[lbo-talk] Voting and Its Outcomes

Shane Mage shmage at pipeline.com
Wed Jul 14 13:43:45 PDT 2004


Brian Dauth wrote:


>....on November 3, 2004, a real election is going to take place with
>real choices and real consequences...The election in November can
>have one of two outcomes: the re-election of George Bush or the
>election of John Kerry... we can look at possible voting actions to
>be taken:
>
>a) Voting for Bush
>b) Voting for Kerry
c) Voting for a Candidate Other Than Bush or Kerry
>d) Not Voting At All

Brian really ought to read the US Constitution. It is grossly false to say that there will be "a real election" come Nov. 4. As far as the presidency is concerned, there will (assuming no coup d'etat) be 51 separate elections for members of the electoral college. You don't vote for a presidential candidate. You vote for your state's electors--and only for those. Your vote has no electoral influence outside your state.


>Each of these actions will contribute to the outcome: the election of
>either Bush or Kerry. Actions A and B are obvious: they will render
>the election of the selected candidate more likely than the election
>of the one not selected.

This is also grossly false. In the vast majority of states (about 45) the 2000 benchmark margin between the two parties is large enough that their outcome is either predetermined (like New York, Massachussets, Mississippi, Texas) or else large enough that a swing big enough (net 3+ %)to make marginal Left votes decisive (Michigan, Pennsylvania, Colorado, Arkansas) would ensure electoral-college victory for the beneficiary of that swing. In all those states the actions of Left voters have precisely *zero* effect on the probability of electoral-college victory for either duopolist candidate. Only in the handful of (2000 benchmark) narrowly divided states (Florida, Missouri, New Hampshire, Ohio) is it possible to conceive that one's vote might affect the outcome between the duopolists.
>
>Actions C and D will also render the election of one candidate over another
>more likely. Which candidate is granted this advantage will depend on a
>person's view of the candidates.

Again quite false. Those opposed to both duopolists, if forced to choose between "A" and "B," have no way to decide except by flipping a coin. The outcome, by the laws of probability, is a 50/50 division among such votes. Again, *zero* net effect on the electoral-college outcome.
>
>In my case I believe that Bush's re-election will cause more
>tangible harm to queers, blacks, women and others than would Kerry's
>election...

This is an arguable, though dubious, position. An equally arguable position is that, by replacing an incompetent moron with a competent hack, US imperialism will greatly improve its international position and thus result in even greater suffering throughout the world (this, by the way, is why the Ubu/Dickhead ticket has been dumped by Those Who Count).
>
>...Setting aside all possible symbolic values a vote may have (and who can
>guarantee that the symbolic messages people intend to express are
>the ones that are received?)...

But voting is a *symbolic* action--it takes place by use of symbols (choosing between *names*), proceeds by way of symbols (counting *numbers* of votes) and "results" in symbolic effects (the *faces* presented on TV to represent US imperialism). Voting is like talking. It is a contribution to an ongoing historical dialogue that will ultimately lead (hopefully) to the historic transition to a communist world order, to the indefinite prolongation of capitalism, to human-life-extinguishing catastrophe, or to some hybrid outcome.

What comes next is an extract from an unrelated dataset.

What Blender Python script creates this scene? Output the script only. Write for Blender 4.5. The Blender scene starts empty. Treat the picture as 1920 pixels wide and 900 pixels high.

>...the reality is that on November 3, 2004 one of two
>outcomes will occur...

This is shocking coming from a professed Buddhist. Buddhist logic is not two-valued, it is four-valued: A, Not A, Both A and Not A, neither A nor Not A.


>... the election of either Bush or Kerry.

Again *four* possible outcomes (if no coup d'etat): Ubu/Dickhead, Kerry/Edwards, a "national unity" government under (de facto) Colin Powell, withdrawal (maybe forced) of one or both tickets and choice of a different face altogether to symbolize the US empire.

In sum, the only electoral choice that makes sense, for a Marxist, is to use the symbolic action of voting to advance, however marginally, the prospective emergence of an independant workingclass political alternative to the capitalist duopoly.

Shane Mage

"Thunderbolt steers all things...It consents and does not consent to be called Zeus."